The new owners, along with the family investment house of billionaire Chairman Bernard Arnault, brought fiscal muscle and a necessary modicum of patience to the task of righting the respected builder of sturdy, but slightly dull, luxury craft. A £100 million, five-year turnaround plan started in 2016 and coincided broadly with the announcement of a partnership between LMVH and Catterton, the wealthy Greenwich, Connecticut-based private equity firm, an association known as L Catterton. It controls the yacht maker today. Sheriff joined not long after the deal was done.
“When I got here I thought, ‘We’ve got an amazing facility with people with 50 years of experience working in it. We make everything ourselves. We’re vertically integrated to a ridiculous extent,’” he says in an interview. “And then I looked around and realized, ‘Well there’s nobody else within 200 miles who can make this stuff anyway.’” So with outsourcing off the table, hand-craftsmanship became a marketing line. “Our brand is no longer ‘Princess.’ It’s ‘Princess, crafted in Plymouth,’” he says.
Some 75% or more of each Princess yacht is made on site—all the way down to wire harnesses and fuel tanks. “We really do have little old ladies and little old men and young men and young women making everything,” Sheriff says. “The customers come and they see not just a boat being assembled with purchased parts, but they see sheets of wood coming in and being transformed into this beautiful furniture.”
Sheriff, a 56-year-old with American and Italian roots, grew up in New England but has lived much of his adult life in England. He started at Chrysler before moving to Fiat, then jumped to a top role at McLaren in 2003. He is credited with the successful launch of the F1 constructor’s first 21st century road car, the MP4-12C, and its £1.3 million P1 petrol-electric hypercar. But he clashed with then-company chairman, Ron Dennis, as, it is fair to say, did many others whose path crossed that of the successful race team owner.
Sheriff’s ties to the automobile industry remain strong. He sits on the board at three promising new-tech automotive ventures: Rivian, a Michigan-based startup thatplans to build electric pickup trucks and SUVs; Rimac, a dynamic and highly regarded Croatian outfit whose advanced electric vehicle technology and engineering nous have already attacted significant investment from Porsche and other heavyweights; and Pininfarina. Reinvigorated with the backing of new owner India’s Mahindra and Mahindra, it is building a 1,900-horsepower, all-electric, all-wheel-drive hypercar: the $ 2.1 million Pininfarina Battista.
Sheriff still talks like a car guy—for instance, when describing Princess’s just-launched R35 “sports yacht.”
“It’s our nautical equivalent of a supercar,” Sheriff says of the swoopy, 10.89-meter V8-powered yacht, which looks like a large-but-sleek racing boat, with a swishy cabin that will travel at a brisk 50 knots (58 miles per hour) until the fuel runs out.

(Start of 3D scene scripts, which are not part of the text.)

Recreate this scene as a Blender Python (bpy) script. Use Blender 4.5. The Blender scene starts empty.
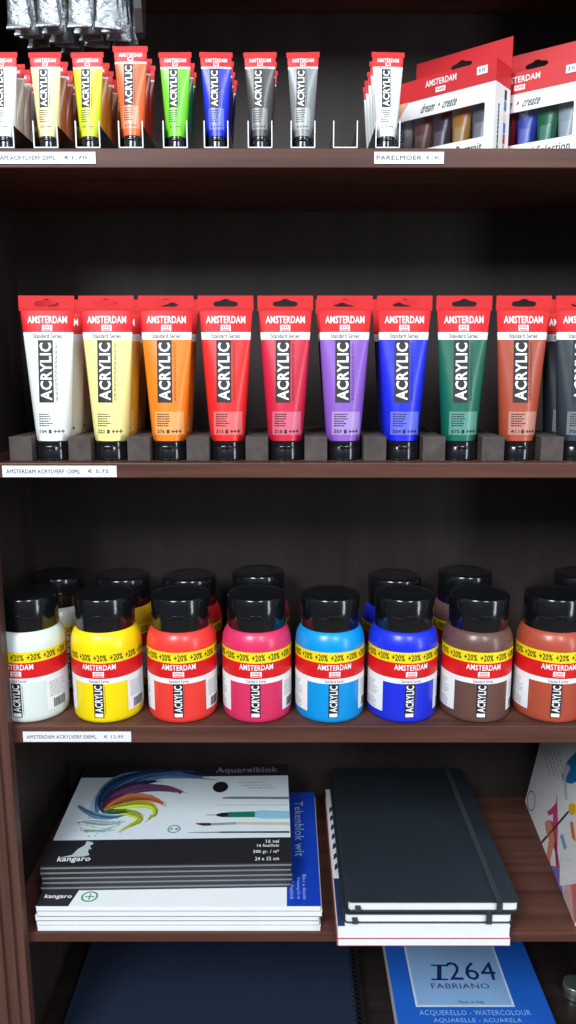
import bpy, bmesh, math, random
from mathutils import Vector, Matrix
random.seed(4)
C = bpy.context.scene.collection
CZ = 1.45                      # eye height
PITCH = math.atan(0.19); F = 740.0
# ------------------------------------------------------------------ materials
def mat(name, rgb, rough=.4, metal=0, noise=.06, nscale=40, bump=0, bscale=30, coat=0, alpha=None, spec=.5):
    m = bpy.data.materials.new(name); m.use_nodes = True
    nt = m.node_tree; b = nt.nodes['Principled BSDF']
    b.inputs['Roughness'].default_value = rough
    b.inputs['Metallic'].default_value = metal
    b.inputs['Coat Weight'].default_value = coat
    b.inputs['Coat Roughness'].default_value = .12
    b.inputs['Specular IOR Level'].default_value = spec
    tc = nt.nodes.new('ShaderNodeTexCoord')
    n = nt.nodes.new('ShaderNodeTexNoise'); n.inputs['Scale'].default_value = nscale; n.inputs['Detail'].default_value = 3
    nt.links.new(tc.outputs['Object'], n.inputs['Vector'])
    r = nt.nodes.new('ShaderNodeValToRGB')
    r.color_ramp.elements[0].position = .3; r.color_ramp.elements[1].position = .7
    r.color_ramp.elements[0].color = tuple(c*(1-noise) for c in rgb)+(1,)
    r.color_ramp.elements[1].color = tuple(min(1, c*(1+noise)) for c in rgb)+(1,)
    nt.links.new(n.outputs['Fac'], r.inputs['Fac']); nt.links.new(r.outputs['Color'], b.inputs['Base Color'])
    if bump:
        n2 = nt.nodes.new('ShaderNodeTexNoise'); n2.inputs['Scale'].default_value = bscale; n2.inputs['Detail'].default_value = 2
        nt.links.new(tc.outputs['Object'], n2.inputs['Vector'])
        bp = nt.nodes.new('ShaderNodeBump'); bp.inputs['Strength'].default_value = bump; bp.inputs['Distance'].default_value = .002
        nt.links.new(n2.outputs['Fac'], bp.inputs['Height']); nt.links.new(bp.outputs['Normal'], b.inputs['Normal'])
    if alpha is not None: b.inputs['Alpha'].default_value = alpha
    return m
def s2l(c):
    return tuple(((v/255)/12.92 if v/255 <= .04045 else ((v/255+.055)/1.055)**2.4) for v in c)
def wood(name, c1, c2, rough=.42, stretch=(3, 60, 60), coat=0, spec=.3):
    m = bpy.data.materials.new(name); m.use_nodes = True
    nt = m.node_tree; b = nt.nodes['Principled BSDF']
    tc = nt.nodes.new('ShaderNodeTexCoord'); mp = nt.nodes.new('ShaderNodeMapping'); mp.inputs['Scale'].default_value = stretch
    n = nt.nodes.new('ShaderNodeTexNoise'); n.inputs['Scale'].default_value = 1.0; n.inputs['Detail'].default_value = 6; n.inputs['Roughness'].default_value = .6
    r = nt.nodes.new('ShaderNodeValToRGB'); r.color_ramp.elements[0].position = .32; r.color_ramp.elements[1].position = .7
    r.color_ramp.elements[0].color = s2l(c1)+(1,); r.color_ramp.elements[1].color = s2l(c2)+(1,)
    nt.links.new(tc.outputs['Object'], mp.inputs['Vector']); nt.links.new(mp.outputs['Vector'], n.inputs['Vector'])
    nt.links.new(n.outputs['Fac'], r.inputs['Fac']); nt.links.new(r.outputs['Color'], b.inputs['Base Color'])
    bp = nt.nodes.new('ShaderNodeBump'); bp.inputs['Strength'].default_value = .08; bp.inputs['Distance'].default_value = .001
    nt.links.new(n.outputs['Fac'], bp.inputs['Height']); nt.links.new(bp.outputs['Normal'], b.inputs['Normal'])
    b.inputs['Roughness'].default_value = rough; b.inputs['Specular IOR Level'].default_value = spec; b.inputs['Coat Weight'].default_value = coat; b.inputs['Coat Roughness'].default_value = .3
    return m
M = {}
M['wood'] = wood('stained_wood', (68, 41, 34), (102, 65, 54))
M['wood_v'] = wood('stained_wood_vertical', (70, 46, 40), (100, 68, 58), stretch=(60, 60, 3))
M['panel'] = wood('dark_panel', (46, 37, 36), (57, 47, 46), rough=.5, stretch=(40, 40, 3), coat=0, spec=.3)
M['lowwood'] = wood('dark_stained_wood', (34, 27, 27), (48, 38, 36))
M['block'] = wood('grey_block_wood', (66, 58, 56), (88, 78, 75), rough=.7, stretch=(60, 60, 60), coat=0)
M['red'] = mat('red_print', s2l((216, 26, 32)), .4, spec=.3, noise=.02)
M['white'] = mat('white_print', s2l((240, 240, 240)), .4, noise=.01)
M['black'] = mat('black_print', s2l((24, 23, 25)), .55, noise=.05)
M['yellow'] = mat('yellow_band', s2l((248, 222, 20)), .35, coat=.2, noise=.02)
M['cap'] = mat('black_cap_plastic', s2l((20, 20, 23)), .16, noise=.1, bump=.05, bscale=60, coat=.4)
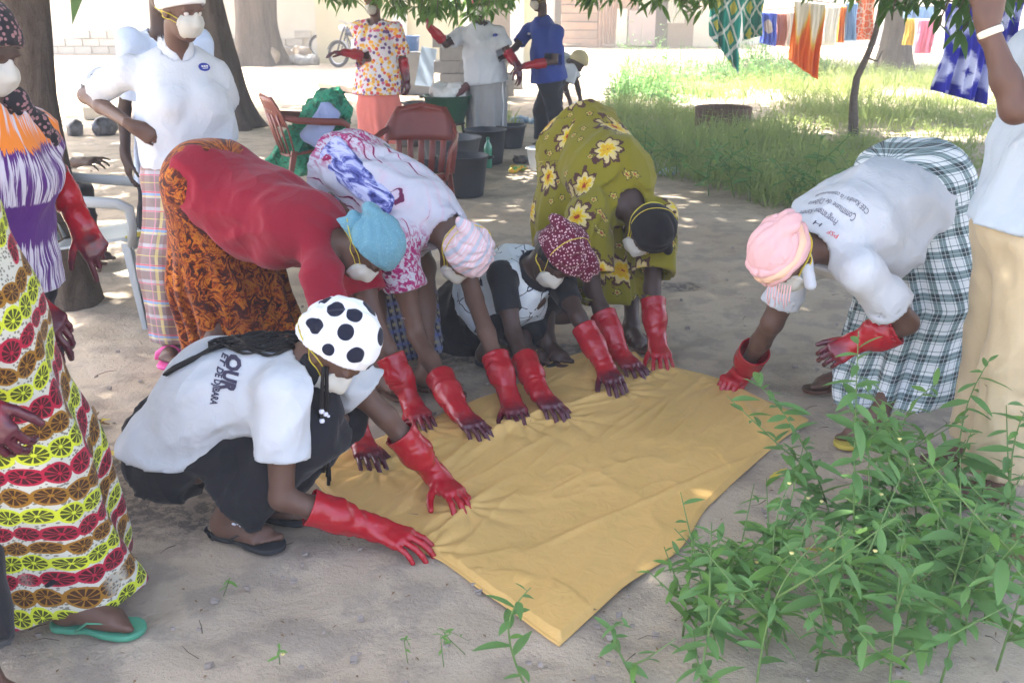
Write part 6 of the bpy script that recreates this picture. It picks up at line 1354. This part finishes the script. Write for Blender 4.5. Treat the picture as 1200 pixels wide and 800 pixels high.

One strategy Princess took from the car industry is “platform sharing,” the idea that the parts hidden from view—the undercarriage and mechanical systems, for example—can be shared across a variety of models, while the exterior surfaces change, reducing cost and complexity. “You’ll see a hull which has the same hull molding but a completely different concept for the boat above.” Sheriff says. “So what sits above the deck is differently laid out, with different shapes. What sits below deck is identical.” That means tweaks to exterior design and treatments create the appearances of new yachts, when in fact they are born from the same mold.
The overall approach has captivated the industry press, said David Robinson, a longtime U.K. yachting business journalist. “This company has been totally rebuilt using investment as a catalyst to boost product development, upgrade manufacturing facilities, increase its marketing and enhance its international distribution network,” he says. “The outcome of these efforts shows through.”
Beyond the sheer number of millionaires and billionaires, Sheriff sees two more industry tailwinds.
The big one: Just like supercars, improved technology means pretty much anyone can skipper a yacht.
“If you know how to drive a Fiesta, you can drive a McLaren,” he says. “Boats are the same. They’ve become a lot less intimidating … You want it to stay where it is? You just hit a button. It locks into the GPS—no matter what the current is, it stays where it is.”
The other trend is a push for solitude.
“People buy them because they love spending time in a quiet place with their family, away from everything else, where the kids can’t run off.” he says. “They’re in tune with this conception of how you want to spend holiday time if you have money: Rather than private jets and stuff, you go out on a boat and spend high-quality time.”